MORTARS, NOT ROCKETS
Iron Dome was rushed through development after northern Israel was heavily shelled by Hezbollah guerillas in the 2006 Lebanon War.
The Israelis were banking on its export prospects from early on, says one person who was present when the system aced its first live trial, in 2009, and told Reuters that two officers from a foreign country that regularly buys Israeli defence products were among observers at the desert test range.
Another country closely involved with the project, the United States, provided a substantial outlay to enable Israel to deploy the system - more than $1 billion - but declined to buy it for its own forces in Afghanistan and Iraq.
Among the Pentagon's misgivings was the $100,000 price of Iron Dome radar-guided interceptor missiles and their perceived unsuitability for insurgents' low-trajectory mortars, said Riki Ellison, president of the U.S. Missile Defence Advocacy Alliance.
"The Iron Dome does not do mortar protection that close, and the cost of engagement is not applicable," said Ellison.
Israelis are also mindful of the mortar threat, having lost 15 soldiers and civilians to such salvoes in the July-August Gaza war, while rockets from Gaza killed two people. Rafael is now developing Iron Beam, a system that would use lasers to incinerate mortar shells mid-air.
Yet Druker insists Iron Dome's anti-mortar capabilities are sound, but were underused in the recent war was because it was often deployed far from Gaza's border. The price of its interceptor missiles could be cut by eventual mass-production and joint manufacturing deals with U.S. firm Raytheon Co. .
But the roughly $50 million price tag for an Iron Dome battery - radar, command room and two missile launchers - is unlikely to drop significantly.
"From the outset, we built this with an extreme view of design-to-cost. There wasn't one screw that we incorporated without first checking if there was a cheaper version available," Druker said.
FUTURE CLIENTS?
Also on the roster of countries to which Israel will not offer Iron Dome are those whose military build-up is watched warily by Washington, Druker said - a likely allusion to China and Russia.

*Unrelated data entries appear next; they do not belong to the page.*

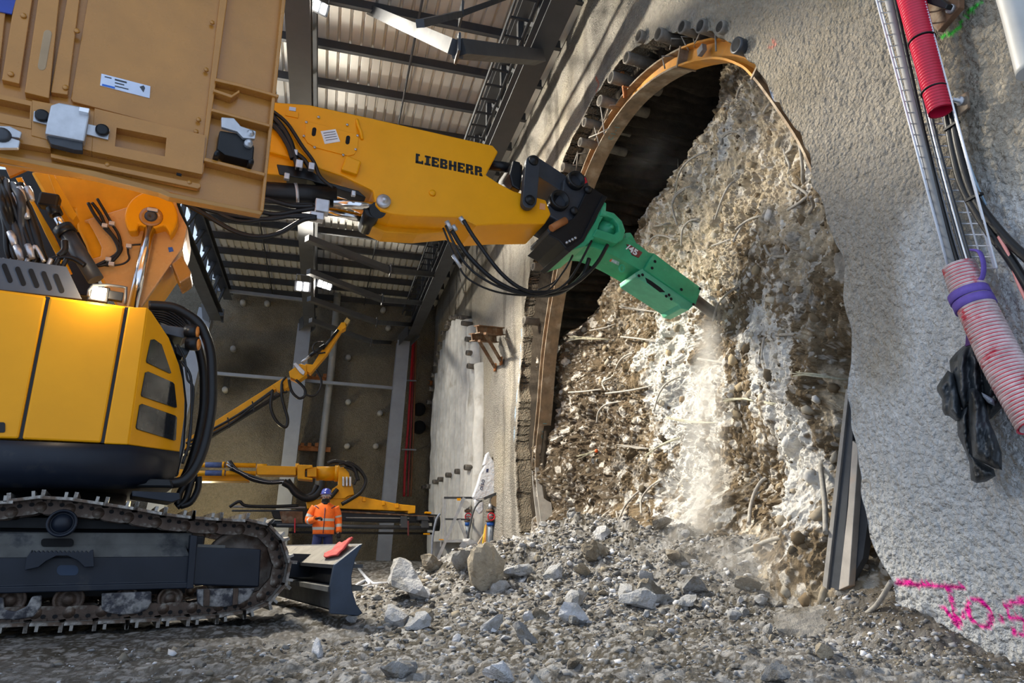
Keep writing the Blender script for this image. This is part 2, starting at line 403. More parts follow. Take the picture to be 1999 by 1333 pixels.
for k, dxx in enumerate(LX):
    P_ = W0[bva].copy(); j = fbm(P_[:, 2] * 1.5 + P_[:, 1] * 1.5, P_[:, 0] * 3 + k * 0.25, 5, 99)
    cyv, czv = 8.15, 3.6
    P_[:, 0] += dxx; P_[:, 1] += (-0.045 * k * sst(4.5, 2.5, P_[:, 2] - 3.0) + 0.11 * j) * (P_[:, 1] > cyv); P_[:, 2] += 0.05 * j
    lay.append(P_); lc.append(np.tile(np.array([[0.16, 0.135, 0.10]]), (len(bv), 1)) * (1 + 0.4 * np.clip(j, -0.5, 1))[:, None])
eq = []; n0 = nu * nv; nb = len(bv)
for a, b in ed:
    ia, ib = pos[a], pos[b]
    eq.append((a, b, n0 + ib, n0 + ia))
    for k in range(6): eq.append((n0 + k * nb + ia, n0 + k * nb + ib, n0 + (k + 1) * nb + ib, n0 + (k + 1) * nb + ia))
shot = mat('sprayed concrete', (0, 0, 0), 0.92, 0, 0.16, 14, bump=0.6, bs=24, attr='col', spec=0.2, bd=0.035, pits=34)
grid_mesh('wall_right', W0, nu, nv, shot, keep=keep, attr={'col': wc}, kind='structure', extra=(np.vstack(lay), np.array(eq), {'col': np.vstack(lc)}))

# tunnel face, dug back behind the opening
def face_x(y, z):
    t = (y - 4.1) / 8.0
    f = 4.22 + 3.5 * t - 3.27 * t * t + 0.45 * sst(0.16, 0.04, t) * sst(2.9, 1.7, z) + 0.30 * np.exp(-(((y - 8.2) / 0.8) ** 2 + ((z - 3.9) / 0.9) ** 2))
    arch_r = np.hypot((y - 8.15) / 4.0, (z - 3.4) / 3.85)
    cav = sst(0.83, 1.07, arch_r) * sst(8.3, 10.4, y + 0.35 * z - 1.1) * sst(4.5, 6.3, z)
    f = f + 1.9 * cav
    f = f - 0.75 * np.clip(1.35 - z, 0, 1.5) - 0.25 * np.exp(-((z - 2.5) / 1.2) ** 2) * (1 - t)
    return f
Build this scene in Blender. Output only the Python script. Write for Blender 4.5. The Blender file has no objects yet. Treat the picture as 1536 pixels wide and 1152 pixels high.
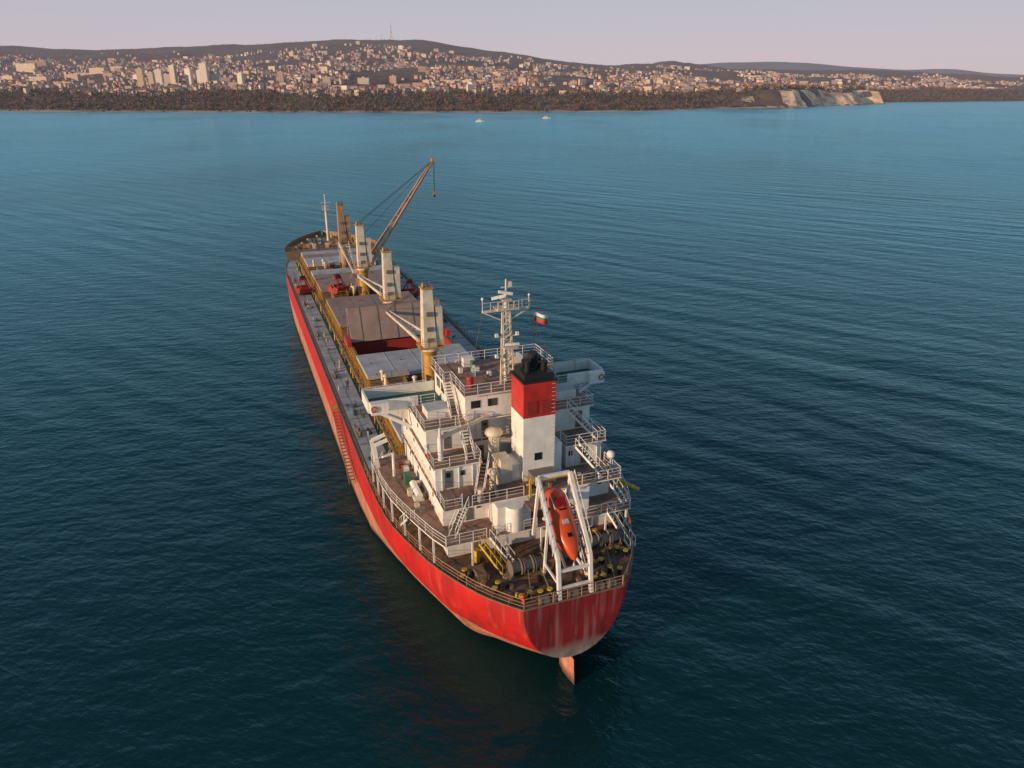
import bpy, bmesh, math, random
from mathutils import Vector, Matrix, noise
random.seed(7)
R=random.random
def U(a,b): return a+(b-a)*R()
scene=bpy.context.scene
scene.view_settings.view_transform='Standard'
scene.view_settings.look='None'
scene.view_settings.exposure=0

# ---------------------------------------------------------------- materials
def newmat(name):
    m=bpy.data.materials.new(name); m.use_nodes=True
    nt=m.node_tree; b=nt.nodes['Principled BSDF']
    return m,nt,b
def c4(c): return (c[0],c[1],c[2],1)
def noise_node(nt,scale,detail=4,map_scale=(1,1,1),coord='Object',rough=.55,dist=0):
    tc=nt.nodes.new('ShaderNodeTexCoord'); mp=nt.nodes.new('ShaderNodeMapping')
    mp.inputs['Scale'].default_value=map_scale
    nt.links.new(tc.outputs[coord],mp.inputs['Vector'])
    n=nt.nodes.new('ShaderNodeTexNoise'); n.inputs['Scale'].default_value=scale
    n.inputs['Detail'].default_value=detail; n.inputs['Roughness'].default_value=rough
    n.inputs['Distortion'].default_value=dist
    nt.links.new(mp.outputs['Vector'],n.inputs['Vector'])
    return n
def ramp(nt,src,p0,p1,c0=(0,0,0),c1=(1,1,1)):
    r=nt.nodes.new('ShaderNodeValToRGB')
    r.color_ramp.elements[0].position=p0; r.color_ramp.elements[1].position=p1
    r.color_ramp.elements[0].color=c4(c0); r.color_ramp.elements[1].color=c4(c1)
    nt.links.new(src,r.inputs['Fac']); return r.outputs['Color']
def mix(nt,fac,a,b,mode='MIX'):
    m=nt.nodes.new('ShaderNodeMix'); m.data_type='RGBA'; m.blend_type=mode
    def s(i,v):
        if isinstance(v,(tuple,list)): m.inputs[i].default_value=c4(v)
        else: nt.links.new(v,m.inputs[i])
    if isinstance(fac,(int,float)): m.inputs[0].default_value=fac
    else: nt.links.new(fac,m.inputs[0])
    s(6,a); s(7,b); return m.outputs[2]
RUST=(.16,.06,.025)
def paint(name,col,rough=.5,rust=.3,streak=.3,dirt=.25,rustcol=RUST,scale=1.0,var=(.75,1.1)):
    m,nt,b=newmat(name)
    n1=noise_node(nt,.9*scale,3)
    dark=ramp(nt,n1.outputs['Fac'],.3,.7,tuple(c*var[0] for c in col),tuple(min(1,c*var[1]) for c in col))
    out=dark
    if streak>0:
        n2=noise_node(nt,2.2*scale,3,(1,1,.10))
        f=ramp(nt,n2.outputs['Fac'],.72-streak*.3,.86-streak*.2,(0,0,0),(.75,.75,.75))
        out=mix(nt,f,out,rustcol)
    if rust>0:
        n3=noise_node(nt,1.7*scale,5,rough=.7)
        f=ramp(nt,n3.outputs['Fac'],.70-rust*.25,.80-rust*.2,(0,0,0),(.85,.85,.85))
        out=mix(nt,f,out,rustcol)
    nt.links.new(out,b.inputs['Base Color']); b.inputs['Roughness'].default_value=rough
    return m
M={}
M['white']=paint('white_paint',(.77,.75,.71),.5,.2,.40,rustcol=(.42,.27,.16),var=(.84,1.05))
M['white2']=paint('white_trim_paint',(.76,.74,.70),.5,.3,.3,rustcol=(.3,.16,.08),var=(.8,1.05))
M['cream']=paint('cream_crane_paint',(.66,.58,.46),.5,.25,.4,rustcol=(.3,.14,.05))
M['brown']=paint('weathered_crane_paint',(.36,.22,.12),.55,.4,.5,rustcol=(.55,.42,.26))
M['ochre']=paint('ochre_crane_paint',(.50,.27,.055),.5,.35,.4,rustcol=(.22,.08,.03))
M['jib']=paint('jib_paint',(.48,.27,.16),.55,.4,.2,rustcol=(.2,.08,.04))
M['deck']=paint('deck_grey_paint',(.37,.37,.39),.7,.38,0,rustcol=(.22,.15,.12),scale=.5,var=(.7,1.15))
M['deckrust']=paint('rusty_deck_paint',(.12,.072,.05),.8,.5,0,rustcol=(.045,.03,.022),scale=1.3,var=(.4,1.6))
M['deckred']=paint('house_deck_paint',(.26,.16,.115),.8,.5,0,rustcol=(.12,.07,.05),scale=1.0,var=(.6,1.25))
M['green']=paint('green_deck_paint',(.025,.12,.085),.6,.3,0,rustcol=(.1,.08,.05))
M['dkgreen']=paint('dark_green_paint',(.035,.075,.055),.7,.4,0,rustcol=(.1,.06,.03))
M['cover_grey']=paint('hatch_cover_grey',(.42,.43,.46),.6,.3,0,rustcol=(.27,.19,.15),scale=.6)
M['cover_brown']=paint('hatch_cover_brown',(.30,.215,.185),.7,.5,0,rustcol=(.38,.32,.30),scale=.5)
M['coaming']=paint('coaming_paint',(.22,.14,.08),.6,.5,.4,rustcol=(.1,.05,.03))
M['holdred']=paint('hold_red_paint',(.33,.03,.02),.7,.4,.4,rustcol=(.12,.03,.02))
M['red']=paint('bright_red_paint',(.48,.03,.025),.45,.2,.3,rustcol=(.2,.05,.03))
M['darkred']=paint('dark_red_louvre',(.16,.03,.025),.6,.2,.1)
M['black']=paint('black_paint',(.018,.017,.017),.5,.1,.1,rustcol=(.05,.03,.02))
M['glass']=paint('dark_glass',(.02,.025,.03),.08,0,0)
M['yellow']=paint('yellow_paint',(.55,.36,.03),.5,.25,.2,rustcol=(.2,.1,.03))
M['orange']=paint('lifeboat_orange',(.60,.07,.012),.35,.1,.2,rustcol=(.3,.05,.02),var=(.85,1.08))
M['steel']=paint('grey_steel',(.17,.145,.13),.55,.45,.2)
M['rope']=paint('mooring_rope',(.27,.21,.16),.9,.2,0,scale=4)
M['cable']=paint('steel_cable',(.05,.045,.04),.6,0,0)
M['lgreen']=paint('green_machinery',(.04,.16,.09),.5,.3,0)
def ply(name,col,r=.7):
    m,nt,b=newmat(name); n=noise_node(nt,6,2)
    nt.links.new(ramp(nt,n.outputs['Fac'],.3,.7,tuple(c*.8 for c in col),col),b.inputs['Base Color']); b.inputs['Roughness'].default_value=r; return m
M['navy']=ply('navy_overalls',(.03,.04,.10)); M['skin']=ply('skin',(.45,.25,.17)); M['fw']=ply('flag_white',(.75,.73,.7)); M['fg']=ply('flag_green',(.02,.25,.12)); M['fr']=ply('flag_red',(.6,.03,.03))

def hullmat(name='hull_red_paint',trans=False):
    m,nt,b=newmat(name)
    tc=nt.nodes.new('ShaderNodeTexCoord'); sx=nt.nodes.new('ShaderNodeSeparateXYZ'); nt.links.new(tc.outputs['Object'],sx.inputs[0])
    n1=noise_node(nt,.35,5)
    red=ramp(nt,n1.outputs['Fac'],.3,.7,(.38,.010,.010),(.56,.014,.014))
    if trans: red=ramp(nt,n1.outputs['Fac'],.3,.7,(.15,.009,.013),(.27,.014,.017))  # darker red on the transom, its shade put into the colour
    ns=noise_node(nt,1.6,5,(1,1,.07))
    fs=ramp(nt,ns.outputs['Fac'],.50 if trans else .55,.72,(0,0,0),(.6,.6,.6) if trans else (.55,.55,.55))
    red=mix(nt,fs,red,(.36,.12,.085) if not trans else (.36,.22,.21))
    nd=noise_node(nt,1.1,5,(1,1,.12))
    fd=ramp(nt,nd.outputs['Fac'],.50,.68,(0,0,0),(.75,.75,.75))
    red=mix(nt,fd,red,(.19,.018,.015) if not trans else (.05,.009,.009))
    n4=noise_node(nt,.8,6,(1,1,.5),rough=.7)
    sal=ramp(nt,n4.outputs['Fac'],.3,.72,(.36,.09,.05),(.58,.31,.22))
    sal=mix(nt,fd,sal,(.26,.09,.05))
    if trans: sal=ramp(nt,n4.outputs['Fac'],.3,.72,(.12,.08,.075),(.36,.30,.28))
    ad=nt.nodes.new('ShaderNodeMath'); ad.operation='MULTIPLY_ADD'; nt.links.new(n4.outputs['Fac'],ad.inputs[0]); ad.inputs[1].default_value=2.2 if trans else .5
    nt.links.new(sx.outputs['Z'],ad.inputs[2])
    mr=nt.nodes.new('ShaderNodeMapRange'); nt.links.new(ad.outputs[0],mr.inputs[0])
    mr.inputs[1].default_value=4.9 if trans else 4.75; mr.inputs[2].default_value=6.0 if trans else 4.85
    col=mix(nt,mr.outputs[0],sal,red)
    mr2=nt.nodes.new('ShaderNodeMapRange'); nt.links.new(ad.outputs[0],mr2.inputs[0]); mr2.inputs[1].default_value=.5; mr2.inputs[2].default_value=1.5
    col=mix(nt,mr2.outputs[0],(.10,.05,.035),col)
    nt.links.new(col,b.inputs['Base Color']); b.inputs['Roughness'].default_value=.55
    br=nt.nodes.new('ShaderNodeTexBrick'); cx=nt.nodes.new('ShaderNodeCombineXYZ'); nt.links.new(sx.outputs['Y'],cx.inputs[0]); nt.links.new(sx.outputs['Z'],cx.inputs[1]); nt.links.new(cx.outputs[0],br.inputs['Vector'])
    br.inputs['Scale'].default_value=1; br.inputs['Brick Width'].default_value=8; br.inputs['Row Height'].default_value=2.3; br.inputs['Mortar Size'].default_value=.02
    bp=nt.nodes.new('ShaderNodeBump'); bp.inputs['Strength'].default_value=.5; bp.inputs['Distance'].default_value=.03; bp.invert=True
    nt.links.new(br.outputs['Fac'],bp.inputs['Height']); 
    bp2=nt.nodes.new('ShaderNodeBump'); bp2.inputs['Strength'].default_value=.5; bp2.inputs['Distance'].default_value=.08
    nt.links.new(n1.outputs['Fac'],bp2.inputs['Height']); nt.links.new(bp.outputs['Normal'],bp2.inputs['Normal']); nt.links.new(bp2.outputs['Normal'],b.inputs['Normal'])
    return m
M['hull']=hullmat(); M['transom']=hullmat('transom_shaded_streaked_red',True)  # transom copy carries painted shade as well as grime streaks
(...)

But Rafael does acknowledge promoting Iron Dome to South Korea and India. The former is menaced by North Korea and the latter is Israel's biggest defence client - a relationship expected to flourish under India's new Prime Minister Narendra Modi, who is especially friendly toward the Jewish state.
Neither Asian power has yet suggested it will buy.
"South Korea would need to spend heavily to buy numerous systems to deter the far more expansive threat of a state actor such as North Korea," said RUSI's Patel, explaining Seoul's hesitation.
Meanwhile India is unlikely to want Iron Dome for its population centres, which are not threatened by rockets, says Jeremy Binnie, Middle East Editor for Jane's Defence Weekly. But it might be interested in localised protection for strategic sites, he adds.
"You have got that massive (Jamnagar) refinery on the west coast of India. I know the Israelis have already done a lot of security measures around that. It's massive. It's possible India might be interested in getting a few (Iron Dome) batteries to defend targets such as these," Binnie said.
In a nod to a coastal defence role, Druker said Iron Dome "can defeat anything fired from the sea and which might endanger energy platforms".
Despite initial concerns about technology leaks, Rafael says Israeli national security would not be impaired if this were to happen. The Israeli military is using the fourth-generation model of Iron Dome, leaving Rafael the option of selling only earlier versions abroad and protecting those deployed at home.
"Any interceptor missile that falls in Gaza might potentially find its way to the best Iranian labs. You live with it," Druker said.